La commission tripartite du canton de Vaud n'a pas eu, non plus, à traiter de cas liés à l'augmentation du temps de travail sans contrepartie salariale. «Une entreprise nous a été signalée comme ayant l'intention de payer les salaires en euros, mais nous n'avons pas formellement été saisis», indique le chef du Service de l'emploi, Roger Piccand. Il en va de même à Fribourg où aucun conflit n'a dû être réglé de ce fait.
Il en va différemment dans le Jura, où l'entreprise Sycrilor SA, au Noirmont, souhaite payer ses salariés frontaliers en euros, à un taux fixe. «Cette entreprise est déjà connue de la commission tripartite instaurée en raison de la libre circulation des personnes pour avoir proposé des salaires non adéquats et devant être corrigés. Nous avons examiné son cas à la mi-septembre avec des représentants de l'Etat, de l'entreprise et des syndicats; nous privilégions en effet les contacts individuels dans les entreprises où un tel problème se pose. En général, cela suffit pour que l'entreprise concernée opère les corrections voulues,» explique François Valley, chef du Service des arts et métier, et du travail du canton du Jura. En effet il est difficile pratiquement de proposer l'extension d'une convention collective de travail, car, parfois, il n'existe pas d'association professionnelle qui englobe une majorité d'acteurs.»

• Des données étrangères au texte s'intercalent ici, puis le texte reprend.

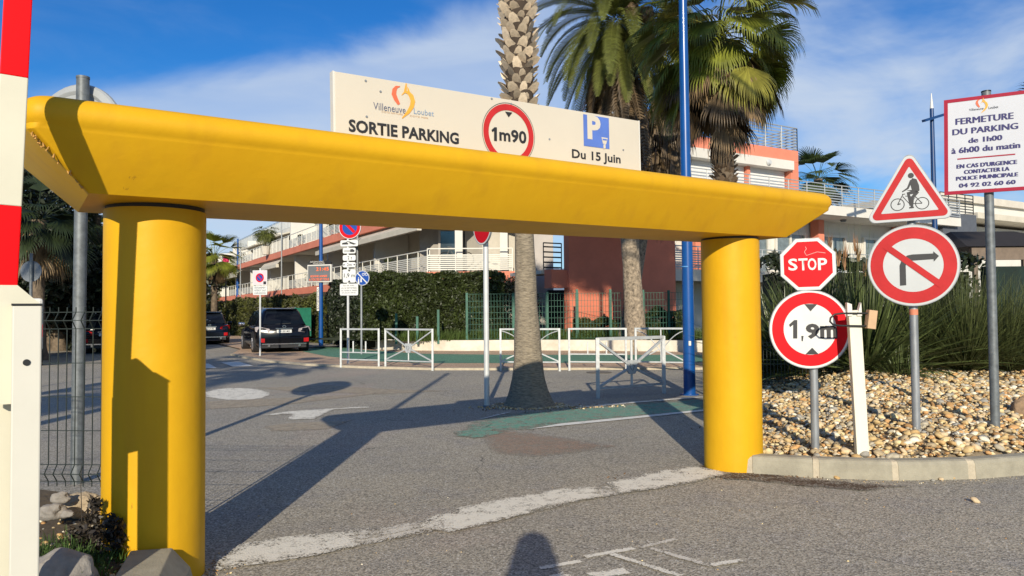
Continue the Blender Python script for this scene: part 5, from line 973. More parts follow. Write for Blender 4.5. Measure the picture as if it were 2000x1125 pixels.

«Nous ne sommes pas très armés pour pouvoir faire quelque chose, admet Line Wenger, de la commission tripartite neuchâteloise chargée de l'observation du marché du travail, car tant que les salaires versés en euros restent convenables, il n'existe pas de réelle sous-enchère.» Là aussi, avant de proposer l'édiction d'un contrat type ou l'extension d'une convention collective de travail, la voie suggérée sera d'écrire aux entreprises payant leurs frontaliers en euros pour leur rappeler le principe de non-discrimination ancré à l'article 2 de l'accord sur la libre circulation des personnes et le fait que le risque économique doit être supporté par l'employeur et non par les salariés (art. 324 CO).
D'une manière plus générale, Hervé Roh déplore qu'il «manque une unité dans les mesures de contrôle opérées par les différentes commissions tripartites».